Il caso in cui entro il termine dei 18 mesi le Camere approvino la proposta di legge di iniziativa popolare in un testo diverso, anche di pochissimo, da quello presentato dai promotori e si vada dunque alla consultazione referendaria, apre un problema molto grave.  

Intanto, c’è da dire subito che il già descritto meccanismo di voto è estremamente farraginoso e pressoché incomprensibile, e soggetto per questo a forti rischi di illegittimità. In pratica per ogni questione si tratterebbe di scegliere contestualmente tra progetto popolare e status quo e tra controprogetto parlamentare e status quo, dopo di che se in entrambi i casi risultassero vincitori i “sì” coloro che si sono espressi in questo senso in tutti e due i quesiti dovrebbero indicare quale preferiscono. Un vero rompicapo.

L’aspetto più pericoloso, però, è rappresentato dal fatto che in questo caso, in cui appunto le Camere legiferano sulla materia e i proponenti decidono di non ritirare comunque la loro proposta – nel caso del referendum abrogativo è un organo terzo, la Corte di Cassazione, che decide se il referendum si fa lo stesso o no, qui invece è il comitato promotore stesso – la consultazione diventa un vero e proprio “ballottaggio” tra il testo di derivazione popolare e quello approvato dal Parlamento.
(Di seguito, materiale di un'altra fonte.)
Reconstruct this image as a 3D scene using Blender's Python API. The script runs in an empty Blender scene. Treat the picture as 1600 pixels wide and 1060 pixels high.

Si mettono dunque in contrapposizione la volontà popolare e il Parlamento, ponendosi chiaramente in una logica non di complementarietà, ma di alternatività tra democrazia diretta e democrazia rappresentativa, con uno scardinamento dei principi su cui questa si basa.

Inoltre, in caso di “vittoria” del progetto popolare su quello parlamentare, ci si troverebbe di fronte ad un atto di sfiducia nei confronti del Parlamento. Una delegittimazione che potrebbe portare alla necessità di nuove elezioni e ad uno stato di instabilità politica che – considerando anche l’assenza di un limite massimo di proposte di legge di iniziativa popolare “rinforzata” – rischierebbe in pratica di diventare permanente.

Proprio da questo punto di vista il riferimento che a volte viene fatto, da parte di esponenti della maggioranza, ad esperienze come quelle della Svizzera e degli Stati Uniti – in particolare della California – è impreciso e fuorviante, perché non si considera a sufficienza come lì gli istituti di democrazia diretta, si inseriscano in un ordinamento costituzionale in cui gli organi elettivi hanno un mandato fisso e non possono essere sciolti anticipatamente. Nessun possibile effetto delegittimante e destabilizzante, dunque, a differenza di quanto accadrebbe da noi.